Los elementos que lo conducen al abismo son la humillación y la desesperación. Dos cosas que tienen idéntica cura: derechos y derechos humanos. Y la universalidad y la pertenencia de todos los habitantes del planeta a una misma realidad es lo que caracteriza la pretensión irrenunciable de la lucha por los derechos humanos.

¿Qué diferencia al tunecino Mohamed del británico Peter, de la asiática Chang, del africano Ngo o de la sudamericana Chavela? Sin duda, muchas cosas. Pero detenerse tan sólo en ellas es probablemente el modo más eficaz de alimentar el estancamiento moral de la humanidad. Porque, además de todos los aspectos que nos separan -el idioma, el color de la piel, la gastronomía o la música- todos compartimos anhelos absolutamente universales que se sitúan por encima de cualquier otra consideración y de los que surge una realidad que nos iguala de un modo absoluto: la dignidad.

Todas tenemos sed de justicia, todos queremos que se respete nuestra integridad, todas exigimos que se nos juzgue con imparcialidad, todos queremos que nuestro trabajo sea recompensado igualitaria y ecuánimemente, todas consideramos que el poder ha de estar sujeto a los deseos de los de abajo, y no los de abajo a los deseos de los poderosos, todos y todas compartimos un conjunto de aspiraciones irrenunciables. Los llamamos democracia, progreso moral o derechos humanos.

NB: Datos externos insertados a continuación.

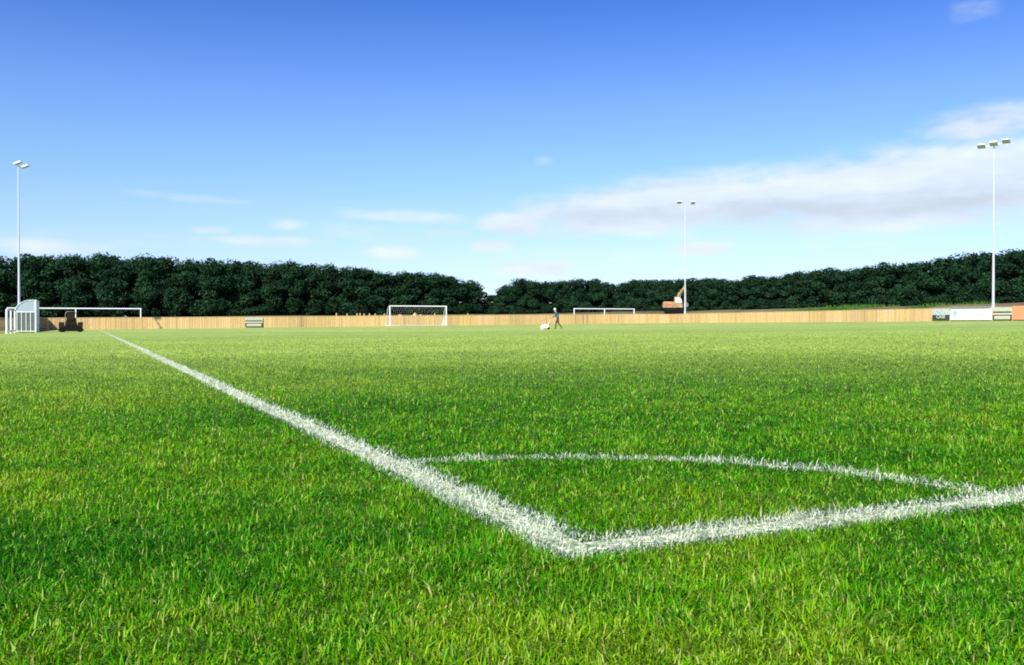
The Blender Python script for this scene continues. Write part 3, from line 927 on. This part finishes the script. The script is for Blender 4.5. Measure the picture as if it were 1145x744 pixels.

Y esa aspiración que todos compartimos fue lo que prendió tras la inmolación de Mohamed. Prendió en Túnez, en Egipto, en Libia, en Siria. Pero sobre todo prendió en los corazones y en las conciencias de sus habitantes, porque los corazones y las conciencias son los lugares en los que habitan primordialmente los derechos. Y esa experiencia demostró de nuevo que los derechos humanos son una aspiración universal compartida por todos los desfavorecidos de la tierra. Antes de que Mohamed iniciara la Primavera Árabe, todas las encuestas coincidían en que las poblaciones de esos países quieren democracia y derechos humanos.

Por eso es importante no olvidar, y mantener en alto la bandera de los derechos humanos. Y por eso desde Amnistía Internacional hemos promovido el apoyo al proceso de democratización en los países árabes que surgió ahora hace tres años y que sorprendió al mundo. Un proceso que ha conocido altibajos y cuya fuerza inicial se ha visto, en buena medida, contrarrestada por la plomiza inercia de las fuerzas del statu quo. Un proceso que no debemos olvidar, porque la lucha por los derechos humanos es la lucha por la dignidad de los hombres y las mujeres del planeta, y por eso nos incumbe a todos.